Wednesday, May 18, 2011

Gaddafi's Ministry of Truth

In his reaction to a recent NATO bombing, Moussa Ibrahim, Gaddafi’s cousin and as of now "Minister of Truth”,  said that one of the buildings hit was an anti-corruption office where files implicating members of the newly formed Transitional National Council,  were being kept.  Thanks to him, we now know why Libya was always rated at the bottom of the corruption index by Transparency International.

The ministry of Truth is of course not a Gaddafi invention. Before him, “Big Brother”, the famous George Orwell character in “1984”, knew of its virtues and methodically practiced it. However, it may be so that Gaddafi is now raising it to new dimensions. As the rebellion swept Libya and the regime struggled to contain it, Gaddafi kept assuring the world that all Libyans loved him and that he was only facing a handful of Al-Qaeda elements aided by drugged and hallucinated kids. Many in the Arab World joked that their people may need some of those hallucination drugs that Gaddafi was talking about.  Addressing Libyans in one of his recent ramblings about prospects for him leaving office, Gaddafi reiterated his standard reply that he has not held any office in Libya since 1977 and that if he did, he would have thrown his resignation in their faces.  Before finishing his speech however, he threatened to crush all opposition “rats” challenging his rule, alley by alley or “Zanga-Zanga”, as he famously put it.

There was also the episode of an earlier NATO bombing of one of Gaddafi’s command and control centers in Tripoli. Again, according to the ministry of truth, one of his sons, Saif Al-Arab and three grandchildren were presumably killed.  Now, Saif Al-Arab is a shady character and not a lot is known about him. This much we know about him from Spiegel. In 2006, he was living in Munich and reportedly scuffled with a night club bouncer for forcibly removing his girlfriend who was stripping on the dance floor. Despite the orchestrated funeral, many Libyans refuse to buy the story, discrediting it as simply a ploy by Gaddafi to misinform and attract sympathy from his followers.   In the aftermath of the raid ordered by Reagan on his headquarters in Tripoli in 1986, Gaddafi had thrown out a similar story about an adopted daughter, claiming she was killed. Even then, many people did not believe it.

As NATO intensified its air campaign against his heavy armor, Gaddafi resorted to a new tactic, using troops in civilian cars, pickup trucks and buses.  In order to camouflage his military moves, his ministry of truth started drumming up stories about busloads of tribal leaders and imams, allegedly on “peace missions” to cities and towns out of government control.  Not long before, the regime  was threatening to annihilate these very cities, in particular Benghazi and Misrata for daring to fight for freedom.
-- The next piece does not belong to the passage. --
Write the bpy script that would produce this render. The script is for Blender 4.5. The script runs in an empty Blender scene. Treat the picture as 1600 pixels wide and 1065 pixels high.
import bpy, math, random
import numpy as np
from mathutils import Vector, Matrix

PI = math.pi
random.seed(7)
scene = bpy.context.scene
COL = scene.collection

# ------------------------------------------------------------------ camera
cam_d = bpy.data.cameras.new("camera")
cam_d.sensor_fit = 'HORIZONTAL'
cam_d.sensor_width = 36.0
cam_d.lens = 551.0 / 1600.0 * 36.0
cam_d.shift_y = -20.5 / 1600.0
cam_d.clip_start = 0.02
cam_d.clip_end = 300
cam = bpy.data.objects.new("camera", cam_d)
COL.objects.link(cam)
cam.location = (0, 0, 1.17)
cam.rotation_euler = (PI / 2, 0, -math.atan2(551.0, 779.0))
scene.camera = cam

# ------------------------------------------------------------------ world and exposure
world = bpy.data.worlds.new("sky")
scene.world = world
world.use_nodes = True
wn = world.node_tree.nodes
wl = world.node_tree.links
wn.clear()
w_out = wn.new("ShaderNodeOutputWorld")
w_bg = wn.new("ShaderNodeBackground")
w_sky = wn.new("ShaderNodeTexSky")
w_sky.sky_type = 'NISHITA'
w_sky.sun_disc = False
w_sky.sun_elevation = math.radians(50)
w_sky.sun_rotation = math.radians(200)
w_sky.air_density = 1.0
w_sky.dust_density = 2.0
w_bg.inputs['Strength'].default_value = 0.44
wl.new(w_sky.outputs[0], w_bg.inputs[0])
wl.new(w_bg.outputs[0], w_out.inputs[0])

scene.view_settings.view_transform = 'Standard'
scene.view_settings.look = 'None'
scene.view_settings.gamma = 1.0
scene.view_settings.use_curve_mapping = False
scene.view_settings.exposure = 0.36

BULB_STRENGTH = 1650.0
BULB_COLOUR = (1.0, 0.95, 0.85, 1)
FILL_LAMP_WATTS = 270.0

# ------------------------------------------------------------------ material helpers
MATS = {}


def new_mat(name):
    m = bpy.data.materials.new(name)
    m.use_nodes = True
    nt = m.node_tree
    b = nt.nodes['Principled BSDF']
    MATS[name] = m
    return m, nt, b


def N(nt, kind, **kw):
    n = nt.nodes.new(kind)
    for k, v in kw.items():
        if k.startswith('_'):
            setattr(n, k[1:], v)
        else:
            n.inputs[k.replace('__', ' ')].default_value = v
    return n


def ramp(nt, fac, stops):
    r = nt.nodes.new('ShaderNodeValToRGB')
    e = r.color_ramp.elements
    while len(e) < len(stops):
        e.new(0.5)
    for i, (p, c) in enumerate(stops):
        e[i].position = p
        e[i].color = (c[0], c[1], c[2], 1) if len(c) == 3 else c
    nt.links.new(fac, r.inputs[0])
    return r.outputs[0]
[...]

As his command and control capacity took a severe blow by NATO, Gaddafi had to  resort to coded messages to contact his field units.  The state Libyan TV, mouthpiece of his ministry of truth, delivered these under the guise of voodoo magic sessions performed by a certain Dr Shakeer, a familiar and loathed public face of the regime.

Since he came to office, Gaddafi occasionally took liberty to deliver other statements of truth, even if they were not always easy to authenticate.  In order to convince simple Libyans that they enjoyed democracy, he claimed the Greek word somehow had to do with similarly sounding Arabic words which imply “sitting on chairs”.  He also went on record claiming that the name Obama actually came from the  Arabic name Abu Omama and that the word "desert"  somehow refers to his hometown Sirte. Last but not least, he claimed that long ago, a certain Sheikh Zubeir had emigrated to England to become  known as no less than  the  famous Shakespeare.